As the first woman elected to represent Maine’s 1st Congressional District, I recognize that I wouldn’t hold this role were it not for the fearless suffragists and League advocates who came before me. Building on the progress they fought for, I’m working in Congress to mitigate big money in politics, voter suppression, gerrymandering and threats to election security. As we’ve seen, our democratic institutions are fragile and we must fight to preserve them.

The nation’s intelligence agencies confirmed without a doubt that Russia meddled in the 2016 presidential election, and they’ll do it again unless we act quickly. Congress has a responsibility to step up and protect our democratic elections. I proudly joined my House colleagues in passing the Securing America’s Federal Elections (SAFE) Act last June, which provides funding to protect U.S. election systems, requires the use of paper ballots, mandates post-election audits and helps defend against foreign hacking and attacks.

This past fall, the House passed HR 4, the Voting Rights Advancement Act, with my support. After rampant voter suppression nationwide – like voter ID laws, purging of voter rolls and poll taxes – we need to rebuild access to the ballot box and restore the landmark Voting Rights Act of 1965. I’m also an original co-sponsor of HR 1, a comprehensive package of democracy reforms to clean up our elections, which passed the House nearly a year ago. The bill includes campaign finance reform, automatic voter registration, restoration of voting rights for formerly incarcerated individuals and ethics reform – all of which will restore power to the people. Unfortunately, both HR 1 and HR 4 are stalled in the Senate, where Majority Leader Mitch McConnell is blocking a vote.

Extreme partisan gerrymandering harms our political system and has a particularly pervasive effect on the function of the U.S. House of Representatives, since the boundaries of our district maps are redrawn after every census. Back in 2017, I joined dozens of former and current members of Congress to submit an amicus brief to the Supreme Court regarding Gill v. Whitford, a case that involved a challenge to Wisconsin’s redistricted state legislative map, which was drawn to maximize the number of Republican seats.
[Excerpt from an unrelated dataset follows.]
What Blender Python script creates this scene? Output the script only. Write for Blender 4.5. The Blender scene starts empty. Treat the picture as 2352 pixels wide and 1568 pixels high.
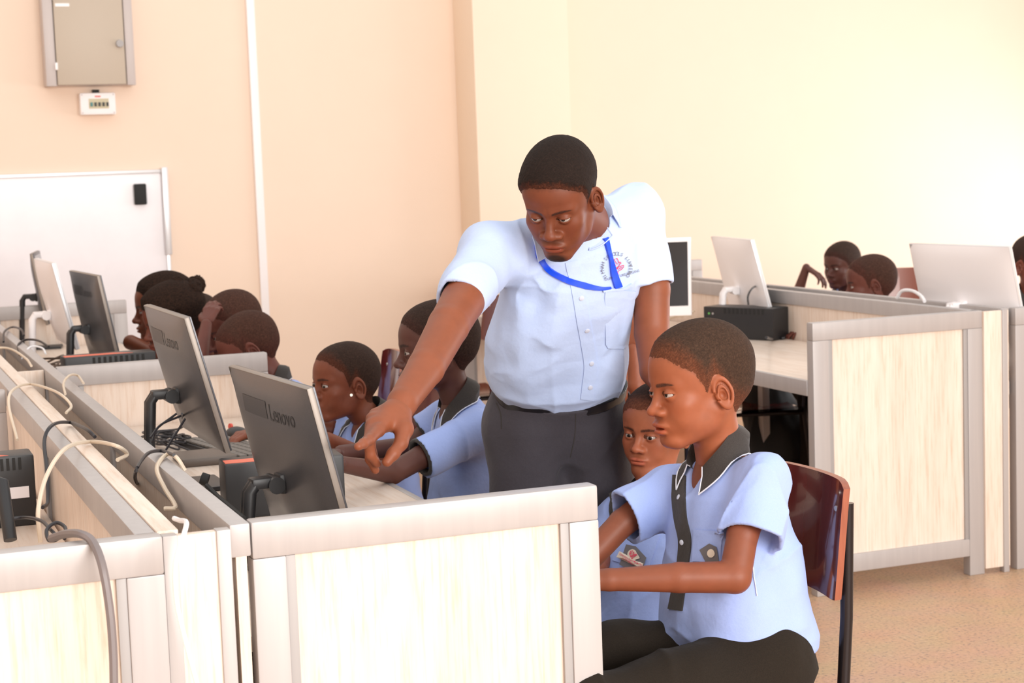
import bpy, bmesh, math, random
import numpy as np
from mathutils import Vector, Matrix
from mathutils.bvhtree import BVHTree
R_=math.radians
scene=bpy.context.scene
# classroom computer lab: camera, light and exposure first
CAM=dict(f=4000.,yaw=.3667,pitch=.1,roll=.0361,h=1.5)
def _cam():
    f,y,p,r=CAM['f'],CAM['yaw'],CAM['pitch'],CAM['roll']
    F=np.array([math.sin(y)*math.cos(p),math.cos(y)*math.cos(p),-math.sin(p)])
    R0=np.array([math.cos(y),-math.sin(y),0]); U0=np.cross(R0,F)
    return F,R0*math.cos(r)-U0*math.sin(r),R0*math.sin(r)+U0*math.cos(r)
CF,CR,CU=_cam(); CO=np.array([0,0,CAM['h']])
cd=bpy.data.cameras.new('camera'); cam=bpy.data.objects.new('camera',cd); scene.collection.objects.link(cam)
Mx=Matrix([[CR[i],CU[i],-CF[i],CO[i]] for i in range(3)]+[[0,0,0,1]]); cam.matrix_world=Mx
cd.sensor_width=36; cd.lens=36*CAM['f']/2352; cd.clip_start=.05; cd.clip_end=60
cd.dof.use_dof=True; cd.dof.focus_distance=3.5; cd.dof.aperture_fstop=9.
scene.camera=cam
scene.view_settings.view_transform='Standard'; scene.view_settings.look='None'
scene.view_settings.exposure=.55; scene.view_settings.gamma=1.0
w=bpy.data.worlds.new('daylight'); scene.world=w; w.use_nodes=True
w.node_tree.nodes['Background'].inputs[0].default_value=(1,.965,.93,1); w.node_tree.nodes['Background'].inputs[1].default_value=.80
def area(name,loc,target,sx,sy,power,color):
    l=bpy.data.lights.new(name,'AREA'); l.shape='RECTANGLE'; l.size=sx; l.size_y=sy; l.energy=power; l.color=color
    o=bpy.data.objects.new(name,l); scene.collection.objects.link(o); o.location=loc
    o.rotation_euler=(Vector(target)-Vector(loc)).to_track_quat('-Z','Y').to_euler(); return o
area('window_daylight_right',(7.95,6.6,1.10),(0,6.4,.2),4.6,.8,66,(.93,.96,1))
area('window_daylight_behind',(2.5,-3.2,2.3),(1.6,4.5,.8),4.5,1.8,320,(1,.96,.92))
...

Though the U.S. Supreme Court has yet to decide either way on gerrymandering, I am heartened by initiatives like independent commissions to draw districts across the country that would empower states to fight gerrymandering and draw fair maps. In a truly representative government, voters should choose their representatives – not the other way around.
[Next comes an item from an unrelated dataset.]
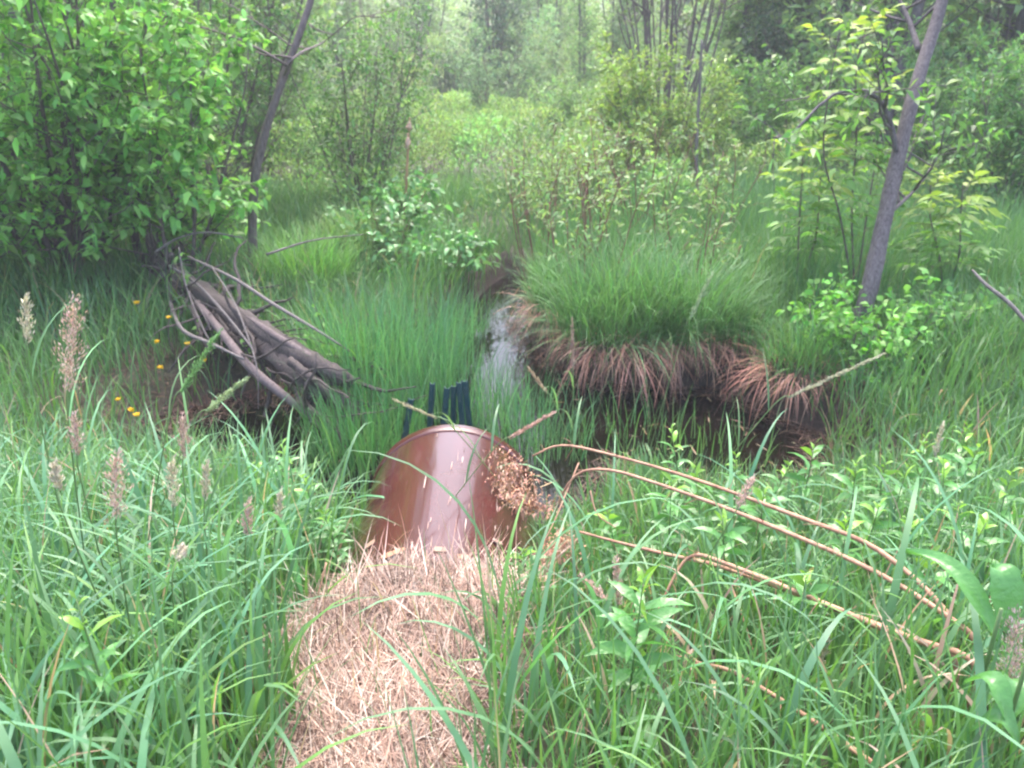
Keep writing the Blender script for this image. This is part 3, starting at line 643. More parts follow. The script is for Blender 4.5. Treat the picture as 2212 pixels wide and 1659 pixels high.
# bushes in the meadow that read as individuals
WB = 'taller bushes standing in the meadow'
for px, Y, H, base, lab in [(1425, 11.5, 1.9, (.23, .34, .09), 'yellow-green bush with dark twigs in front of the bare stem thicket'),
                            (1240, 16.5, 1.3, (.20, .33, .13), 'pale willow bush in mid meadow left of the yellow-green bush'),
                            (560, 14.0, 2.0, (.17, .30, .10), 'full green willow bush just right of the leaning trunk'),
                            (430, 13.0, 3.0, (.17, .30, .10), 'tall willow bush left of the leaning trunk'),
                            (1080, 22.0, 2.6, (.18, .29, .17), 'round blue-green bush at the foot of the dark grey-green tree'),
                            (1700, 12.5, 1.7, (.16, .31, .09), 'green bush left of the thick leaning trunk'),
                            (2080, 11.0, 2.2, (.15, .29, .10), 'fine-leaved bush at the right edge behind the thick trunk'),
                            (2210, 9.0, 1.8, (.13, .27, .09), 'low dark bush cut off by the right frame edge'),
                            (1880, 15.0, 2.6, (.16, .31, .10), 'tall green bush behind the thick leaning trunk')]:
    bush('willow_bush', G(W(px, 400, Y)[:2]), lab, 'bush', H, 13, .40, 10, .7, .06, 6, .3, 11, (.06, .11), (.022, .038), base, WB, (.016, .004), 'bark2', 1, 'leaf', .15)

# ------------------------------------------------------------------ trees with trunks
def tree(name, pts, rad, lab, bark, limbs, crown, base, ll, lw, nl=8, sides=12, grp=None, ntw=5, lt=.4, nb=6, detail=1, lb=1.0, rough=.04):
    o0 = np.array(pts[0]); t = thing(name, o0, lab, 'tree', grp)
    P = catmull(pts, 40) - o0; B = MB(); tube(B, P, rad, sides, rough=rough); tk = B.build('trunk', bark, t)
    LB = MB(); S = []
    for lp, r in limbs:
        q = catmull(lp, 18) - o0; b1 = MB(); tube(b1, q, [r, r * .35], 7); b1.build('limb', bark, tk); S.append(q)
    if crown:
        k = int(len(P) * crown); S2 = S + [P[k:]]
        A, D = grow(LB, S2, nb, lb, .15, ntw, lt, nl, .012, .05, 1.0, 4, .004)
        LB.build('branchwork', bark, t)
        L = MB(); n = len(A); leaves(L, A, D, rng.uniform(*ll, n), rng.uniform(*lw, n), cvar(base, n, .25, .1), .25, detail); L.build('crown', 'leaf', t)
    return t
# thick leaning trunk on the right
Yr = 6.0
b0 = W(1838, 775, 5.25); b0 = np.array([b0[0], b0[1], G(b0[:2])[2] - .1])
pts = [b0, W(1872, 650, 5.4), W(1905, 500, 5.6), W(1935, 360, 5.8), W(1975, 200, 6.0), W(2030, 20, 6.3), W(2075, -160, 6.5), W(2120, -420, 6.7), W(2150, -700, 6.9)]
rad = np.array([.075, .060, .056, .052, .047, .042, .037, .03, .018])
tree('leaning_tree', pts, rad, 'thick grey-purple leaning trunk right of the pool with a forked side branch', 'bark',
     [([W(1940, 345, 5.82), W(1920, 255, 5.8), W(1885, 205, 5.75), W(1800, 205, 5.6), W(1700, 300, 5.4)], .022),
      ([W(1985, 110, 6.22), W(1965, 50, 6.4), W(1930, -30, 6.6), W(1860, -200, 6.8)], .024),
      ([W(2045, -50, 6.4), W(2110, -260, 6.1), W(2160, -480, 5.9)], .022),
      ([W(1912, 470, 5.66), W(1985, 400, 6.0), W(2030, 330, 6.6)], .016)],
     .72, (.13, .27, .07), (.07, .11), (.025, .04), 7)
# left leaning trunk
b0 = W(533, 515, 7.2); b0 = np.array([b0[0], b0[1], G(b0[:2])[2] - .1])
pts = [b0, W(548, 410, 7.2), W(575, 280, 7.25), W(615, 160, 7.3), W(655, 50, 7.4), W(690, -60, 7.6), W(725, -220, 7.8), W(740, -450, 8.1)]
tree('leaning_tree', pts, np.array([.045, .040, .036, .032, .029, .025, .02, .012]), 'slim reddish grey trunk leaning right beside the left shrubs', 'bark2',
     [([W(612, 165, 7.3), W(640, 120, 7.2), W(700, 90, 8.7), W(760, 40, 7.8)], .014), ([W(672, 0, 7.5), W(640, -120, 7.2), W(600, -260, 8.1)], .018)],
     .62, (.14, .26, .08), (.06, .10), (.02, .035), 7)
# thin trunks in the left background
for i_, (pp, Y, r, lab) in enumerate([([(100, 330), (85, 215), (55, 110), (25, 20), (-10, -90), (-40, -300)], 7.0, .045, 'grey trunk leaning left among the shrubs at the left edge'),
                       ([(255, 300), (248, 120), (244, 20), (240, -140), (236, -330)], 7.2, .030, 'straight dark trunk behind the left shrubs'),
                       ([(175, 330), (185, 130), (170, 0), (160, -150), (140, -300)], 7.0, .018, 'thinnest upright trunk between the two left trunks')]):
    q = [W(x, y, Y) for x, y in pp]; g = G(q[0][:2]); q = [g - UP * .1] + q
    tree('background_tree', q, np.array([r * 1.3, r, r * .8, r * .4]), lab, 'bark', [], .5, (.12, .25, .075), (.06, .10), (.025, .04), 7, 8, 'thin trees behind the left shrubs')

# sapling with compound yellow-green leaves, left of the thick trunk
def compound_sapling(base, top_pts, lab, tip_px=True):
    t = thing('ash_sapling', base, lab, 'sapling', 'ash saplings by the thick trunk'); B = MB(); L = MB()
    for P in top_pts:
        q = catmull(P, 20) - base; tube(B, q, [.009, .004], 6)
        for k in range(24):
            s = .25 + .75 * (k + rng.random() * .6) / 24; p = poly_at(q, min(s, 1)); az = k * 2.4 + rng.random()
            d = np.array([math.cos(az), math.sin(az), .35 if s < .9 else 1.0]); Lr = rng.uniform(.20, .32) * (1.1 - .3 * s)
            ra = wander(p, d, Lr, 5, .08, -.08); tube(B, ra, [.0025, .001], 3)
            n = 7; A = []; D = []
            for j in range(n):
                u = .35 + .65 * (j // 2) / 3; pt = poly_at(ra, min(1, u)); tdir = nrm(ra[-1] - ra[0]); sd = np.cross(tdir, UP) * (1 if j % 2 else -1)
                A.append(pt); D.append(tdir * .8 + sd * .9 if j < 6 else tdir)
            base_c = np.array((.15, .32, .07)) * (1 - s ** 3) + np.array((.33, .42, .08)) * s ** 3
            leaves(L, np.array(A), np.array(D), rng.uniform(.085, .14, n), rng.uniform(.032, .05, n), cvar(base_c, n, .15, .08), .35, 2)
    B.build('stem', 'bark2', t); L.build('foliage', 'leaf', t)
b = W(1850, 640, 6.3); b = G(b[:2])
compound_sapling(b, [[b, W(1840, 460, 6.3), W(1850, 300, 6.2), W(1850, 150, 6.1), W(1875, 45, 6.0)],
                     [b, W(1815, 470, 6.2), W(1780, 340, 6.0), W(1790, 200, 5.9), W(1815, 60, 5.8)],
                     [b, W(1870, 480, 6.4), W(1895, 320, 6.5), W(1905, 180, 6.5)]], 'slender sapling with yellow-green tips just left of the thick trunk')
b = G(W(1720, 640, 6.6)[:2])
compound_sapling(b, [[b, W(1725, 520, 6.5), W(1730, 420, 6.4), W(1735, 330, 6.3)], [b, W(1760, 520, 6.5), W(1770, 420, 6.4), W(1775, 340, 6.3)]], 'shorter sapling left of the slender one, with hanging bright leaves')
b = G(W(2040, 640, 6.3)[:2])
compound_sapling(b, [[b, W(2030, 560, 6.2), W(2010, 470, 6.1), W(2010, 400, 6.0)], [b, W(2070, 560, 6.1), W(2075, 470, 6.0), W(2080, 400, 5.9)]], 'low sapling right of the thick trunk')
FB = 'bushes at the foot of the thick trunk'
bush('honeysuckle_bush', G(W(1790, 800, 5.0)[:2]), 'bright small-leaved bush in front of the thick trunk foot', 'bush', .58, 6, .5, 6, .28, .1, 4, .2, 6, (.045, .08), (.025, .042), (.18, .40, .08), FB, (.008, .003))
bush('honeysuckle_bush', G(W(1930, 770, 5.2)[:2]), 'leafy bush on the right of the thick trunk foot', 'bush', .52, 5, .55, 6, .28, .1, 4, .2, 5, (.055, .10), (.03, .05), (.17, .37, .09), FB, (.008, .003))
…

I’m a proud co-sponsor of H.J. Res. 2, a constitutional amendment to overturn Citizens United, the 2010 Supreme Court decision that allowed vast amounts of money to pour into our political system from anonymous donors. In the course of a decade, that misguided Supreme Court decision has allowed $4.5 billion to influence our elections. Fortunately, in Maine, we’re celebrating 20 years of our Clean Elections system, which allows legislators to turn down corporate special interest money. And in 2019, we became the first state in the nation to pass ranked-choice voting, which ensured voters no longer had to worry about splitting their votes. We can take pride in the powerful measures taken in Maine to protect our democracy and embolden the voice of our voters.

As Maine voters head to the polls March 3 to vote in the presidential primary, let’s not forget how hard women fought for the right to cast their ballot and never take it for granted.